** Your objective **
Copy out precisely the lines beginning at the line that contains "Reconstruct this image" and ending at the line that contains "for o in list(bpy.data.objects): bpy.data.objects.remove(o)", including both.

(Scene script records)
↓
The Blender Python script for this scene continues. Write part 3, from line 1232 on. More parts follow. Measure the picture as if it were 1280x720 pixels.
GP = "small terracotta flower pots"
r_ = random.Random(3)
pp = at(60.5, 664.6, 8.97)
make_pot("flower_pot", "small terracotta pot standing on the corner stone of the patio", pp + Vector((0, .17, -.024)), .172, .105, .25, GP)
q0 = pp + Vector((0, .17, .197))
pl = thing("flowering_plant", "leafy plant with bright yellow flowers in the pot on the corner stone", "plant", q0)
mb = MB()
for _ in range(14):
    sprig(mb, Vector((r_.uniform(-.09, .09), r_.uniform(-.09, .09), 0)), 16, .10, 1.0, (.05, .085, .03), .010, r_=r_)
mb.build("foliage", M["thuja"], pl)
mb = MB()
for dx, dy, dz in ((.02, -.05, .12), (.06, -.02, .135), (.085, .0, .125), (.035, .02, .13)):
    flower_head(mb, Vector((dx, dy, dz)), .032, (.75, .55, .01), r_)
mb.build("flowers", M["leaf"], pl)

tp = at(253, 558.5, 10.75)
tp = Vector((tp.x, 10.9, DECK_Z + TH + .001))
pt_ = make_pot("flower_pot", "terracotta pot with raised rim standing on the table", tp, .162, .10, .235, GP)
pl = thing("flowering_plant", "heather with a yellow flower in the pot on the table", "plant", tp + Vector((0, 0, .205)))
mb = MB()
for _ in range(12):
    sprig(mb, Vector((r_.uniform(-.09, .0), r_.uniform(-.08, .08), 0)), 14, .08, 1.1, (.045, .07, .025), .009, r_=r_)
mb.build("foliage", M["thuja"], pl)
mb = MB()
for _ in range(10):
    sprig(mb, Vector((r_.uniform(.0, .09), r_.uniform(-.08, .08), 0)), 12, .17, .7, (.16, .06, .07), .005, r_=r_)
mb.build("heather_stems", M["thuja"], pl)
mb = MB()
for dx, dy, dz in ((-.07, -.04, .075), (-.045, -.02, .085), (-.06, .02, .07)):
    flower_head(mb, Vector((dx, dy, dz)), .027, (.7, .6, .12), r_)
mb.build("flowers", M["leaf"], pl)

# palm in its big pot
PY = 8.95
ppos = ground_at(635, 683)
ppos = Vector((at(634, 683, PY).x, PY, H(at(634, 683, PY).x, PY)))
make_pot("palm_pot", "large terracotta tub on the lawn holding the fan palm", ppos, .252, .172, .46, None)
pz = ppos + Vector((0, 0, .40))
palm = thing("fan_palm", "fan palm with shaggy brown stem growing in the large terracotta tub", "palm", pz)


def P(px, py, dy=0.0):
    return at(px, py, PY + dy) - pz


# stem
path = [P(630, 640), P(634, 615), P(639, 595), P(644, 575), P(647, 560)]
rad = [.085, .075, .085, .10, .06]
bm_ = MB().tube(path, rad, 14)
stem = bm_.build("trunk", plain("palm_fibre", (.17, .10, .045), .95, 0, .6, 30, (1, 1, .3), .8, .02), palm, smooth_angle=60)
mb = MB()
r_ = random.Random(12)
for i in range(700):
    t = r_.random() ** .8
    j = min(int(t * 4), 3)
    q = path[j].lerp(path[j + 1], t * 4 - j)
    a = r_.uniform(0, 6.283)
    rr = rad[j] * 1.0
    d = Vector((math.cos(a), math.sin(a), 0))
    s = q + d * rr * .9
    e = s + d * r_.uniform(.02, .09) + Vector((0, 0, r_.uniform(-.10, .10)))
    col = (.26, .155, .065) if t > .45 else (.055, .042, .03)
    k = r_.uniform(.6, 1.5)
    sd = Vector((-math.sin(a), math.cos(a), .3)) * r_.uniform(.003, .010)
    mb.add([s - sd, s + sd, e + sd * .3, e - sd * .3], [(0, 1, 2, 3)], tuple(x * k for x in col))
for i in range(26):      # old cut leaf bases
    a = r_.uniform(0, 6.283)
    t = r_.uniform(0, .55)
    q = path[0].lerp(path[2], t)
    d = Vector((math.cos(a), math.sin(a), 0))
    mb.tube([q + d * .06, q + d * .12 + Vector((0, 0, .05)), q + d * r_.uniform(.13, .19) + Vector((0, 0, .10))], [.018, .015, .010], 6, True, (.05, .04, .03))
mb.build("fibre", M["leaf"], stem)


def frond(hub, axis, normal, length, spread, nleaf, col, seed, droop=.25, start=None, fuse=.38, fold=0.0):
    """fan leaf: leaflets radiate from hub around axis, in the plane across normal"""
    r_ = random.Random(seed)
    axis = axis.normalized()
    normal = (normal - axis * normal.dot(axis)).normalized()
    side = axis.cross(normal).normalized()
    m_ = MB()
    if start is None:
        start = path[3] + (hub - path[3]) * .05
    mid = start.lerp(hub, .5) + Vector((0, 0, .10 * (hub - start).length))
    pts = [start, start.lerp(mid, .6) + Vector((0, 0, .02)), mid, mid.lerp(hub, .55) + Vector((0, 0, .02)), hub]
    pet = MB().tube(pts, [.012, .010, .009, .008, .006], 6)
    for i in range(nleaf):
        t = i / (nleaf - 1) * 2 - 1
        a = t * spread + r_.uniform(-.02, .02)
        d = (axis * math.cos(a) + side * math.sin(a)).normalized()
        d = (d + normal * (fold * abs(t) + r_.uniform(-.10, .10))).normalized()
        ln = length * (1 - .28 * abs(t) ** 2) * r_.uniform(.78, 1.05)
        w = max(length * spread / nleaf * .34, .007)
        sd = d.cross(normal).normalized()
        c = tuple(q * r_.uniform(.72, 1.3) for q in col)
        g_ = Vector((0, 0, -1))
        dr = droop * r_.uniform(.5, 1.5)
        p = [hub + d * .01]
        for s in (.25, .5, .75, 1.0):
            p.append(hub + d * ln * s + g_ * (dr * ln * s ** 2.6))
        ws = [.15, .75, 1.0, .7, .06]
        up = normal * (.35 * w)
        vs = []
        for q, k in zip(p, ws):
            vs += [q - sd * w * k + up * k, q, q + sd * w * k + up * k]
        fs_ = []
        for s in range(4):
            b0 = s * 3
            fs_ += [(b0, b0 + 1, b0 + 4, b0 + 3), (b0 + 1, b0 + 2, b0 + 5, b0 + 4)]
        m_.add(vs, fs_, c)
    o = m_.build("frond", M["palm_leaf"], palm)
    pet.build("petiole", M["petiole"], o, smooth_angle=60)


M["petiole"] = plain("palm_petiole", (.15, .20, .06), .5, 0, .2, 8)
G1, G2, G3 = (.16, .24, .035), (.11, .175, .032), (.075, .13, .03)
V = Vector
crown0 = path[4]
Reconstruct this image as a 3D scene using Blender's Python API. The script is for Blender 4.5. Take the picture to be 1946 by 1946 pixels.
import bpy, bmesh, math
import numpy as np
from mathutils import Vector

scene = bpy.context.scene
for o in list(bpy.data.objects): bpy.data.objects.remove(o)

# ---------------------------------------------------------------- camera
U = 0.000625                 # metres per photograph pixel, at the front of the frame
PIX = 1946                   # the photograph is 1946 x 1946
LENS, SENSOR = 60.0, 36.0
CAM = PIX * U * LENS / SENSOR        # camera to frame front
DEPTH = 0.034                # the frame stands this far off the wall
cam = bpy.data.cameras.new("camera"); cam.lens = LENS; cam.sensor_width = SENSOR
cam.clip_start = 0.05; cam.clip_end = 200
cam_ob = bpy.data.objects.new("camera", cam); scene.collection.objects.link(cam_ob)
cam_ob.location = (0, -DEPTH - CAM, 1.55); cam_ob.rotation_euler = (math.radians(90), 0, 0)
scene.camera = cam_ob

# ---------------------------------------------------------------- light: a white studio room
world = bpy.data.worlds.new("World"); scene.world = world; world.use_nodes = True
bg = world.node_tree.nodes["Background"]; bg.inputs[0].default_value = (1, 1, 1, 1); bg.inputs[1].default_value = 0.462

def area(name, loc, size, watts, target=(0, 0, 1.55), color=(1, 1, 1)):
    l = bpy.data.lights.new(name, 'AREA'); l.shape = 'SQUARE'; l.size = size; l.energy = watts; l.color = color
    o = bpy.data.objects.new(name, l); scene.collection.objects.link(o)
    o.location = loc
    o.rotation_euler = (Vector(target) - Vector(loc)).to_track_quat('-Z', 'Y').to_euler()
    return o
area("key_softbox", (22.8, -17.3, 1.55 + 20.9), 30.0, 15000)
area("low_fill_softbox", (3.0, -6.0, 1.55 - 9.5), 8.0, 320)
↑
** Correct result **
Reconstruct this image as a 3D scene using Blender's Python API. The script is for Blender 4.5. Take the picture to be 1946 by 1946 pixels.
import bpy, bmesh, math
import numpy as np
from mathutils import Vector

scene = bpy.context.scene
for o in list(bpy.data.objects): bpy.data.objects.remove(o)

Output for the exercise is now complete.